Task to carry out:
Render the following material again verbatim, leaving nothing out.

Start

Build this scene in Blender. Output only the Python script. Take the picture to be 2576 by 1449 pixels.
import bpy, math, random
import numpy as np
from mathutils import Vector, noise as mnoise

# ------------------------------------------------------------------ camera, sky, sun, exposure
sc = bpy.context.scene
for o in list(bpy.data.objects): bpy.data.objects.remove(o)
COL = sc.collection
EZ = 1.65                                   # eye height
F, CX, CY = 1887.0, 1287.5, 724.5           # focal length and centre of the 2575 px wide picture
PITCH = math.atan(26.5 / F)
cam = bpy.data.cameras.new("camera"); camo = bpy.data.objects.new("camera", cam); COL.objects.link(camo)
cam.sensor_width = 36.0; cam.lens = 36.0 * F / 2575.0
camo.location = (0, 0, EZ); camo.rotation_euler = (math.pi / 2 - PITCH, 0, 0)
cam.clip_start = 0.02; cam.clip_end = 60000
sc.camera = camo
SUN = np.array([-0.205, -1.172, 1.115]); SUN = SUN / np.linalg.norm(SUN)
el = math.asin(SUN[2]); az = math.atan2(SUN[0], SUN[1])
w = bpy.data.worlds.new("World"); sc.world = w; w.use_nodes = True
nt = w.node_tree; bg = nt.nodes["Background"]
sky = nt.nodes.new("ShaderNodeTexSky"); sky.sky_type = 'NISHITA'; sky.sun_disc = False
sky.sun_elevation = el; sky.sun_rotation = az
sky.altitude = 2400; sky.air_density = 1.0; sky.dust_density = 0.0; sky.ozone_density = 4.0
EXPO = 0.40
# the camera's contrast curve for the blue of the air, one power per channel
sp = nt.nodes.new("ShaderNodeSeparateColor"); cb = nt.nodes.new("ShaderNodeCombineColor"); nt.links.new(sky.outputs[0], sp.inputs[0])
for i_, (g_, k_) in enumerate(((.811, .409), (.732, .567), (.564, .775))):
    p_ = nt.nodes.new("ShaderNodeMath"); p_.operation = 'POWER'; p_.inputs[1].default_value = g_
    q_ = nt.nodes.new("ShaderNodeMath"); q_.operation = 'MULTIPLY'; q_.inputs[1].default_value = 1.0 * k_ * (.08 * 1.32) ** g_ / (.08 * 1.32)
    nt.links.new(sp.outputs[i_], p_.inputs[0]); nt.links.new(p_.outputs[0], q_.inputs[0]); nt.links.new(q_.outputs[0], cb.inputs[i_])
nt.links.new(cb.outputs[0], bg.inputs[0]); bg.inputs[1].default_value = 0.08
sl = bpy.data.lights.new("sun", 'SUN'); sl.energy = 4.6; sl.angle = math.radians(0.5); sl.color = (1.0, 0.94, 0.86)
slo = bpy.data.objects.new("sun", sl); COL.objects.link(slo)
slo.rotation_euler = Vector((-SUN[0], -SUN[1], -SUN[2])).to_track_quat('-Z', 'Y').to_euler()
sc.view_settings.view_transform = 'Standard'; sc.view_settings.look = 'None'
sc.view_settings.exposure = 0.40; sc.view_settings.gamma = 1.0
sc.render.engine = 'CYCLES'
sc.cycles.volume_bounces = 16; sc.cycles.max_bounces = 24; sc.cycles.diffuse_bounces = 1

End

Written answer:
Build this scene in Blender. Output only the Python script. Take the picture to be 2576 by 1449 pixels.
import bpy, math, random
import numpy as np
from mathutils import Vector, noise as mnoise

# ------------------------------------------------------------------ camera, sky, sun, exposure
sc = bpy.context.scene
for o in list(bpy.data.objects): bpy.data.objects.remove(o)
COL = sc.collection
EZ = 1.65                                   # eye height
F, CX, CY = 1887.0, 1287.5, 724.5           # focal length and centre of the 2575 px wide picture
PITCH = math.atan(26.5 / F)
cam = bpy.data.cameras.new("camera"); camo = bpy.data.objects.new("camera", cam); COL.objects.link(camo)
cam.sensor_width = 36.0; cam.lens = 36.0 * F / 2575.0
camo.location = (0, 0, EZ); camo.rotation_euler = (math.pi / 2 - PITCH, 0, 0)
cam.clip_start = 0.02; cam.clip_end = 60000
sc.camera = camo
SUN = np.array([-0.205, -1.172, 1.115]); SUN = SUN / np.linalg.norm(SUN)
el = math.asin(SUN[2]); az = math.atan2(SUN[0], SUN[1])
w = bpy.data.worlds.new("World"); sc.world = w; w.use_nodes = True
nt = w.node_tree; bg = nt.nodes["Background"]
sky = nt.nodes.new("ShaderNodeTexSky"); sky.sky_type = 'NISHITA'; sky.sun_disc = False
sky.sun_elevation = el; sky.sun_rotation = az
sky.altitude = 2400; sky.air_density = 1.0; sky.dust_density = 0.0; sky.ozone_density = 4.0
EXPO = 0.40
# the camera's contrast curve for the blue of the air, one power per channel
sp = nt.nodes.new("ShaderNodeSeparateColor"); cb = nt.nodes.new("ShaderNodeCombineColor"); nt.links.new(sky.outputs[0], sp.inputs[0])
for i_, (g_, k_) in enumerate(((.811, .409), (.732, .567), (.564, .775))):
    p_ = nt.nodes.new("ShaderNodeMath"); p_.operation = 'POWER'; p_.inputs[1].default_value = g_
    q_ = nt.nodes.new("ShaderNodeMath"); q_.operation = 'MULTIPLY'; q_.inputs[1].default_value = 1.0 * k_ * (.08 * 1.32) ** g_ / (.08 * 1.32)
    nt.links.new(sp.outputs[i_], p_.inputs[0]); nt.links.new(p_.outputs[0], q_.inputs[0]); nt.links.new(q_.outputs[0], cb.inputs[i_])
nt.links.new(cb.outputs[0], bg.inputs[0]); bg.inputs[1].default_value = 0.08
sl = bpy.data.lights.new("sun", 'SUN'); sl.energy = 4.6; sl.angle = math.radians(0.5); sl.color = (1.0, 0.94, 0.86)
slo = bpy.data.objects.new("sun", sl); COL.objects.link(slo)
slo.rotation_euler = Vector((-SUN[0], -SUN[1], -SUN[2])).to_track_quat('-Z', 'Y').to_euler()
sc.view_settings.view_transform = 'Standard'; sc.view_settings.look = 'None'
sc.view_settings.exposure = 0.40; sc.view_settings.gamma = 1.0
sc.render.engine = 'CYCLES'
sc.cycles.volume_bounces = 16; sc.cycles.max_bounces = 24; sc.cycles.diffuse_bounces = 1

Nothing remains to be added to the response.